No segundo, temos um substantivo composto, a rigor, um composto morfossintáctico (ver Dicionário Terminológico): um sem-abrigo equivale globalmente à expressão nominal «um indivíduo sem abrigo».

Pergunta:

Gostaria de saber como se pronuncia correctamente ao e aos. Por vezes ouço algo como "áu" e "áus". Outras vezes parece-me que o "a" é mais fechado. Qual é a forma correcta?

Obrigada.

Resposta:

A pronúncia-padrão do português europeu é com a aberto: "áu". No entanto, há falantes que pronunciam "âu", no que parece ser uma pronúncia hipercorrecta: como a preposição que se contrai com o artigo se pronuncia "â", mantém-se este som na própria contracção ("âu"). Esta pronúncia tronou-se também corrente, a avaliar por uma referência que dela se faz no texto do Acordo Ortográfico de 1990 (Base VII, 1.º, Obs.). Outra pronúncia, aceitável em registo informal, é "ó", por vezes grafado como ò.

Pergunta:

Gostaria de saber se lhe, que é sempre indicado como pronome complemento indirecto, pode ser considerado complemento preposicional em frases como:

«Para realçar o sabor dos citrinos, antes de cozer a carne faça-lhe uns cortezinhos com uma faca afiada e introduza-lhes pedacinhos de casca de laranja.»

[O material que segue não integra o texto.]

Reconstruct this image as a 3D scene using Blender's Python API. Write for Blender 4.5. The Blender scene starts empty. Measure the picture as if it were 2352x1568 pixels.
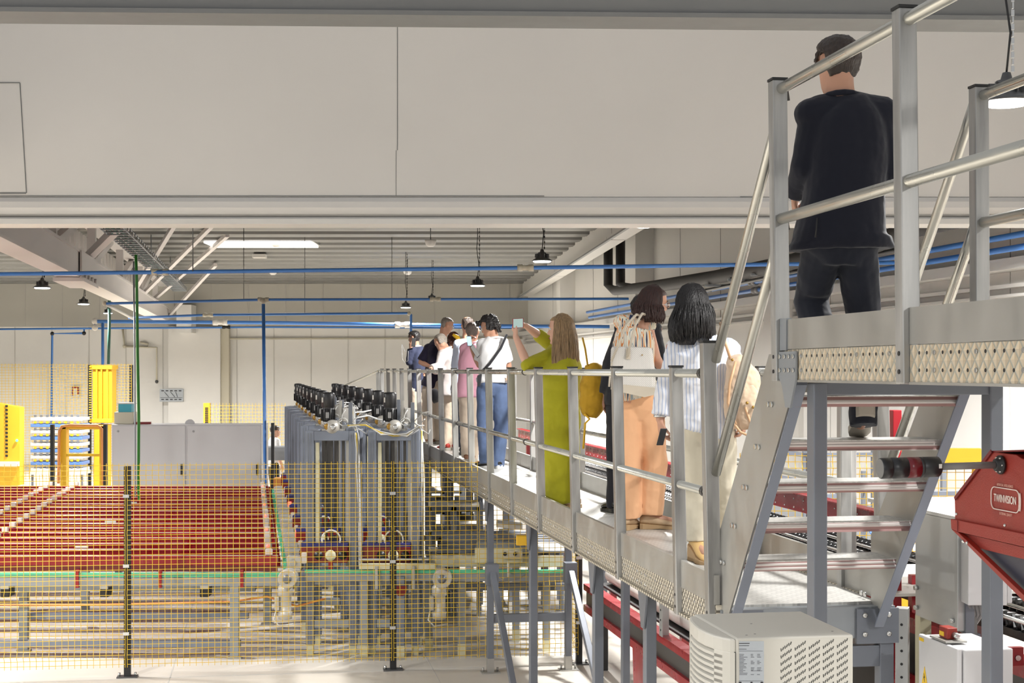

Vi o artigo que têm sobre funções sintácticas de lhe, mas só aborda a questão da preposição de (com a questão da posse) não da preposição em.

Muito obrigado.

Resposta:

Embora o pronome lhe corresponda muitas vezes a um complemento indirecto introduzido pela preposição a («dei um livro à Maria»: «dei-lhe um livro»), é também possível encontrá-lo como realização correspondente a um complemento oblíquo (ou preposicional) introduzido por em, como mostra o Dicionário Houaiss (s. v. lhe):

1) a. «Insuflou ânimo na rapariga/nela.»

     b. «Insuflou-lhe ânimo.»

2) a. «Não mexas nessa tartaruga.»

     b. «Não lhe mexas.»

A correspondência entre 1a e 1b ou 2a e 2b permite compreender 3, que adapta o exemplo em questão:
 
3) a. «Faça uns cortezinhos na carne/nela.»

     b. «Faça-lhe uns cortezinhos.»

Esta possibilidade estende-se às restantes formas átonas:

4) «Não me/te/nos/vos/lhes vejo graça nenhuma.» = «Não vejo graça em mim/ti/nós/vós/vocês/eles.»

Pergunta:

Como se pronuncia Madalena? Na sílaba "le", o "e" é aberto, ou fechado?

Na palavra Helena, o "e" da sílaba "le" é aberto, ou fechado?

Resposta:

Na pronúncia-padrão do português europeu, os nomes em foco têm e fechado na sílaba -le-: "Madalêna", "Helêna". No entanto, dialectalmente (por exemplo, em certos dialectos setentrionais portugueses), articula-se um e aberto: "Madaléna", "Heléna".